[Begin Data section]

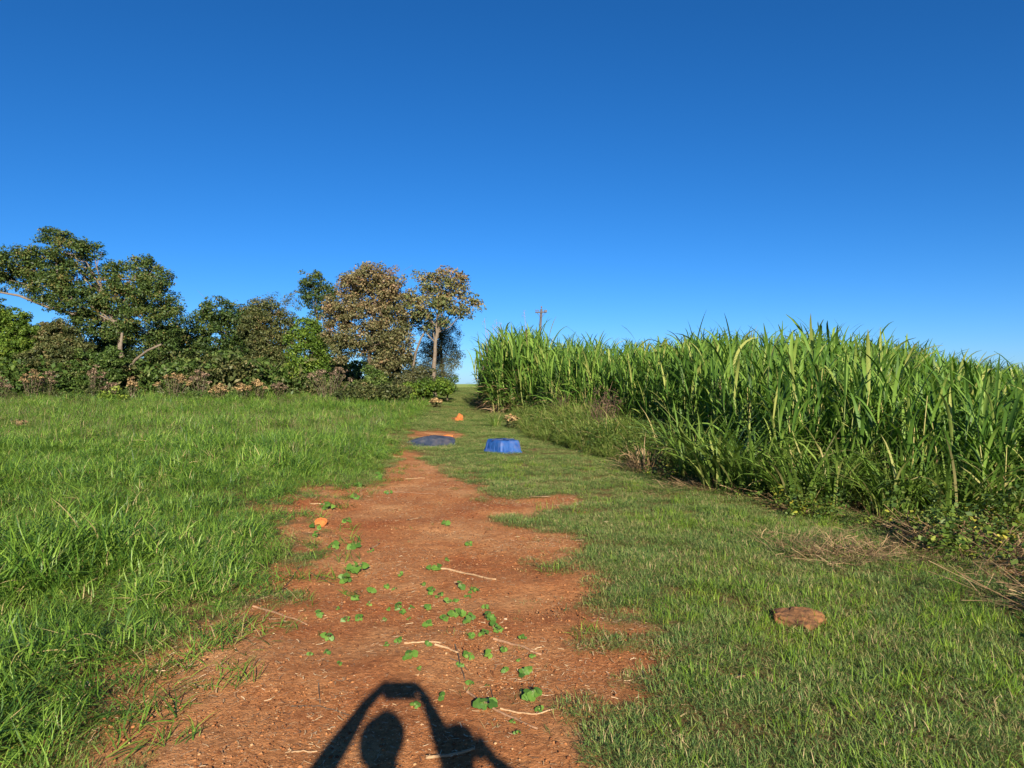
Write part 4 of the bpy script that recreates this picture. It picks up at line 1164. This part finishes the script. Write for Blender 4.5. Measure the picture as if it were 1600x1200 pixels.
# straw chips and clods on the bare earth
HV = []
for i in range(5):
    rg = RS(920 + i); ac = Acc(); n = 16
    blades(ac, rg, np.stack([rg.uniform(-.15, .15, n), rg.uniform(-.15, .15, n), np.full(n, .005)], -1), rg.rand(n) * 2 * PI, rg.uniform(.008, .05, n) * rg.uniform(.5, 1, n), rg.uniform(.002, .006, n), rg.uniform(1.4, 1.6, n), rg.uniform(-.1, .1, n), S=2, shape='straw', twist=.3)
    HV.append(ac.mesh('chips', M['chip']))
a, b, c = pts_in(rng, -4, 2.5, 1, 14, 55, lambda x, y: (dirt_sd(x, y) < .25) * (.35 + .65 * sstep(.35, .6, fbm(x * 1.1, y * 1.1, 101))) * wedge(x, y, 1))
place('straw_chips', a, b, rng, HV, .6, 1.3, 'straw chips trodden into the bare earth', .02)
OV = []
for i in range(4):
    rg = RS(930 + i); ac = Acc()
    for _ in range(24):
        c0 = np.array([rg.uniform(-.18, .18), rg.uniform(-.18, .18), 0]); r = rg.gamma(1.3, .0014) + .0016
        t = (1 + 5 ** .5) / 2
        iv = np.array([(-1, t, 0), (1, t, 0), (-1, -t, 0), (1, -t, 0), (0, -1, t), (0, 1, t), (0, -1, -t), (0, 1, -t), (t, 0, -1), (t, 0, 1), (-t, 0, -1), (-t, 0, 1)]) / 1.9
        it = [(0, 11, 5), (0, 5, 1), (0, 1, 7), (0, 7, 10), (0, 10, 11), (1, 5, 9), (5, 11, 4), (11, 10, 2), (10, 7, 6), (7, 1, 8), (3, 9, 4), (3, 4, 2), (3, 2, 6), (3, 6, 8), (3, 8, 9), (4, 9, 5), (2, 4, 11), (6, 2, 10), (8, 6, 7), (9, 8, 1)]
        ac.add(c0 + iv * r * rg.uniform(.6, 1.3, (12, 3)) * np.array([1, 1, .7]), None, it, rg.rand())
    OV.append(ac.mesh('clods', M['clod']))
a, b, c = pts_in(rng, -4, 2.5, 1, 13, 85, lambda x, y: (dirt_sd(x, y) < .35) * wedge(x, y, 1) * (.35 + .65 * sstep(.35, .6, fbm(x * .9, y * .9, 103))) * (1 - .5 * sstep(5, 9, y)))
place('soil_clods', a, b, rng, OV, .6, 1.5, 'crumbs of red soil on the bare earth', .02)

# ------------------------------------------------------------------ broad-leaved seedlings on the bare track
def seed_leaf(seed):
    rg = RS(seed); n = 14; V = [(.0, .1, .02)]
    for ring, f in ((0, .5), (1, 1.0)):
        for k in range(n):
            t = 2 * PI * k / n
            r = (.5 - .16 * max(0, math.cos(t + PI / 2)) ** 3 * 1.6 + .05 * math.cos(3 * (t - PI / 2))) * f * rg.uniform(.86, 1.1)
            xx, yy = r * math.cos(t), r * math.sin(t) + .42
            V.append((xx, yy, .06 * f - .32 * (xx * xx) - .20 * (yy - .42) ** 2 * (1 if yy > .42 else .2) + rg.normal(0, .012)))
    V[0] = (0, .42, .035)
    T = [[0, 1 + k, 1 + (k + 1) % n] for k in range(n)]
    Q = [[1 + k, 1 + n + k, 1 + n + (k + 1) % n, 1 + (k + 1) % n] for k in range(n)]
    return mesh_np('leaf', V, Q, T, {'tint': np.clip(rg.normal(.5, .12) + rg.normal(0, .05, len(V)), 0, 1), 'tt': np.zeros(len(V))}, M['seedling'], smooth=True)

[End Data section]

Work to complete: Keep the pictures out of the copy and return the rest of the data above exactly.

Response to this exercise:
Write part 4 of the bpy script that recreates this picture. It picks up at line 1164. This part finishes the script. Write for Blender 4.5. Measure the picture as if it were 1600x1200 pixels.
# straw chips and clods on the bare earth
HV = []
for i in range(5):
    rg = RS(920 + i); ac = Acc(); n = 16
    blades(ac, rg, np.stack([rg.uniform(-.15, .15, n), rg.uniform(-.15, .15, n), np.full(n, .005)], -1), rg.rand(n) * 2 * PI, rg.uniform(.008, .05, n) * rg.uniform(.5, 1, n), rg.uniform(.002, .006, n), rg.uniform(1.4, 1.6, n), rg.uniform(-.1, .1, n), S=2, shape='straw', twist=.3)
    HV.append(ac.mesh('chips', M['chip']))
a, b, c = pts_in(rng, -4, 2.5, 1, 14, 55, lambda x, y: (dirt_sd(x, y) < .25) * (.35 + .65 * sstep(.35, .6, fbm(x * 1.1, y * 1.1, 101))) * wedge(x, y, 1))
place('straw_chips', a, b, rng, HV, .6, 1.3, 'straw chips trodden into the bare earth', .02)
OV = []
for i in range(4):
    rg = RS(930 + i); ac = Acc()
    for _ in range(24):
        c0 = np.array([rg.uniform(-.18, .18), rg.uniform(-.18, .18), 0]); r = rg.gamma(1.3, .0014) + .0016
        t = (1 + 5 ** .5) / 2
        iv = np.array([(-1, t, 0), (1, t, 0), (-1, -t, 0), (1, -t, 0), (0, -1, t), (0, 1, t), (0, -1, -t), (0, 1, -t), (t, 0, -1), (t, 0, 1), (-t, 0, -1), (-t, 0, 1)]) / 1.9
        it = [(0, 11, 5), (0, 5, 1), (0, 1, 7), (0, 7, 10), (0, 10, 11), (1, 5, 9), (5, 11, 4), (11, 10, 2), (10, 7, 6), (7, 1, 8), (3, 9, 4), (3, 4, 2), (3, 2, 6), (3, 6, 8), (3, 8, 9), (4, 9, 5), (2, 4, 11), (6, 2, 10), (8, 6, 7), (9, 8, 1)]
        ac.add(c0 + iv * r * rg.uniform(.6, 1.3, (12, 3)) * np.array([1, 1, .7]), None, it, rg.rand())
    OV.append(ac.mesh('clods', M['clod']))
a, b, c = pts_in(rng, -4, 2.5, 1, 13, 85, lambda x, y: (dirt_sd(x, y) < .35) * wedge(x, y, 1) * (.35 + .65 * sstep(.35, .6, fbm(x * .9, y * .9, 103))) * (1 - .5 * sstep(5, 9, y)))
place('soil_clods', a, b, rng, OV, .6, 1.5, 'crumbs of red soil on the bare earth', .02)

# ------------------------------------------------------------------ broad-leaved seedlings on the bare track
def seed_leaf(seed):
    rg = RS(seed); n = 14; V = [(.0, .1, .02)]
    for ring, f in ((0, .5), (1, 1.0)):
        for k in range(n):
            t = 2 * PI * k / n
            r = (.5 - .16 * max(0, math.cos(t + PI / 2)) ** 3 * 1.6 + .05 * math.cos(3 * (t - PI / 2))) * f * rg.uniform(.86, 1.1)
            xx, yy = r * math.cos(t), r * math.sin(t) + .42
            V.append((xx, yy, .06 * f - .32 * (xx * xx) - .20 * (yy - .42) ** 2 * (1 if yy > .42 else .2) + rg.normal(0, .012)))
    V[0] = (0, .42, .035)
    T = [[0, 1 + k, 1 + (k + 1) % n] for k in range(n)]
    Q = [[1 + k, 1 + n + k, 1 + n + (k + 1) % n, 1 + (k + 1) % n] for k in range(n)]
    return mesh_np('leaf', V, Q, T, {'tint': np.clip(rg.normal(.5, .12) + rg.normal(0, .05, len(V)), 0, 1), 'tt': np.zeros(len(V))}, M['seedling'], smooth=True)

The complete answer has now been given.